Таковы ночные постояльцы; но середи дня зайдут в каждый крестьянский дом не два, не три таких посетителя, а десять и больше. И то же: «нельзя же…»
И всякому баба, несмотря на то что хлеба далеко не достает до новины, отрежет ломоть, смотря по человеку, потолще или потоньше.
– Коли всем подавать, и на день ковриги не хватит, – говорили мне хозяйки. – Другой раз согрешишь и откажешь.
И так это происходит каждый день по всей России. Огромная, с каждым годом все увеличивающаяся, армия нищих, калек, административно ссыльных, беспомощных стариков и, главное, безработных рабочих живет, помещается, то есть укрывается от холода и непогоды, и кормится прямо непосредственно помощью самого тяжело трудящегося и самого бедного сословия – деревенского крестьянства.
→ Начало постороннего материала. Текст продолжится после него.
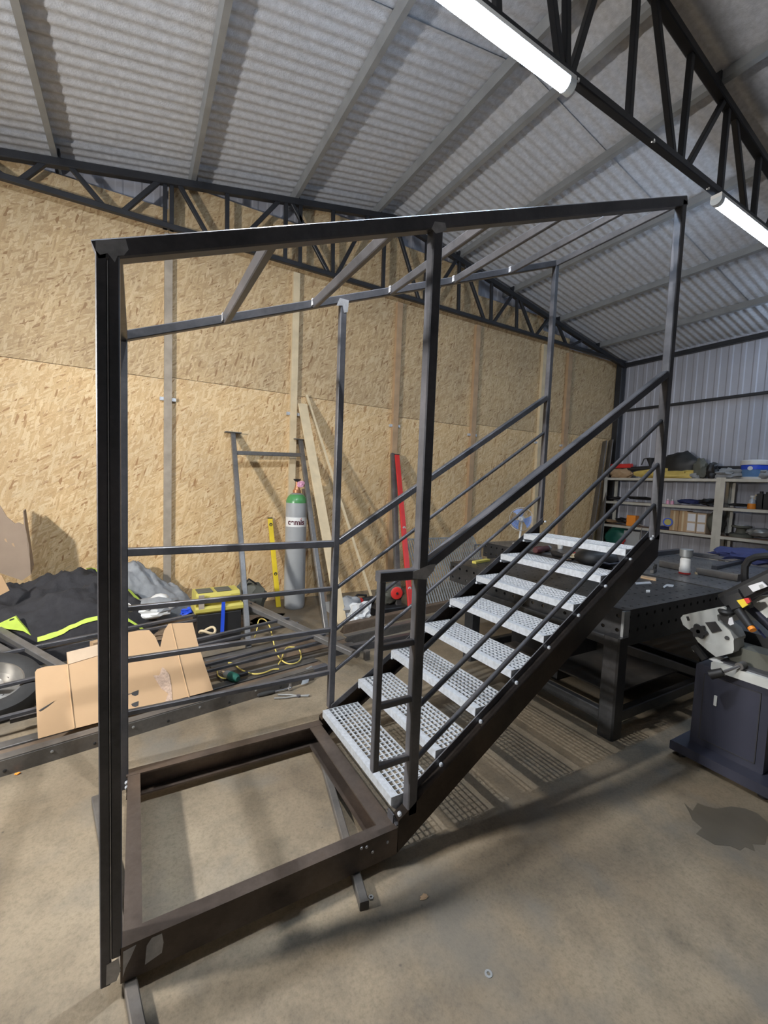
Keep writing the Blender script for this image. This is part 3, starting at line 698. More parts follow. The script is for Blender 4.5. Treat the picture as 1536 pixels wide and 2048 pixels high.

У нас есть работные, воспитательные дома, есть приказы общественного призрения, есть всякого рода благотворительные учреждения по городам. И во всех этих учреждениях, в зданиях с электрическими освещениями, паркетными полами, чистой прислугой и разными, с хорошим жалованьем, служащими, призреваются тысячи всякого рода беспомощных людей. Но как ни много таких людей, все это только капля в море того огромного населения (цифра эта неизвестна, но должна быть огромна), которое теперь, нищенствуя, бродит по России и призревается и кормится без всяких учреждений одним крестьянским деревенским народом, только своим христианским чувством побуждаемым к несению этой огромной и тяжелой повинности.